Maybe this can help us as we wrestle with what vocation means for us today. Their definition, I think intentionally, overlap with how we would define the Christian life: living in a way that’s shaped by our values and commitments. And eager to serve others. And undergirding this, a sense of having been called. Like how Isaiah, Paul, and Peter didn’t come up with their calling on their own, but experienced an invitation from God and Christ.

I’d suggest that whether we are young or old, rich or poor, employed or not, artistic or pragmatic, we can all live lives shaped by our values. Our overarching value as Christians is about Easter: that out of what looks like death and defeat comes the surprise and joy and possibility of new life rooted in forgiveness, and compassion, and love of neighbour. And behind that is an Exodus ethic: that God hears the cries of the oppressed, sides with them, and works to bring about their freedom.

Some people seem to be guided by a sense of calling based on their unique gifts, or even sometimes on an inner voice, maybe quiet, maybe loud. Others might not. But we can turn to our scriptures and we recall that we follow in the footsteps of those who heard the call of Jesus. “Put out into the deep water and let down your nets for a catch…. Do not be afraid; from now on you will be catching people.”

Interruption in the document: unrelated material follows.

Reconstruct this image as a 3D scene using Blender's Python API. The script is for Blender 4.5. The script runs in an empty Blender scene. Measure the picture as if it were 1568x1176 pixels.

Vocation, I think, has something to do with following that call, or that invitation from Jesus to be people of life and light, rather than darkness and death. And whether we do so as professionals or not, is not the issue. Because our call comes from our common baptism that calls us to love and serve God and neighbour, practicing the ethics of Easter and Exodus. That is our vocation as Christians. It’s about hearing and remembering that call that comes from beyond ourselves, and living in a way that it shapes who we are on the inside. “Vocation has to do with recognizing life as a gift, and honoring the gift in living” [William Stringfellow]. Amen.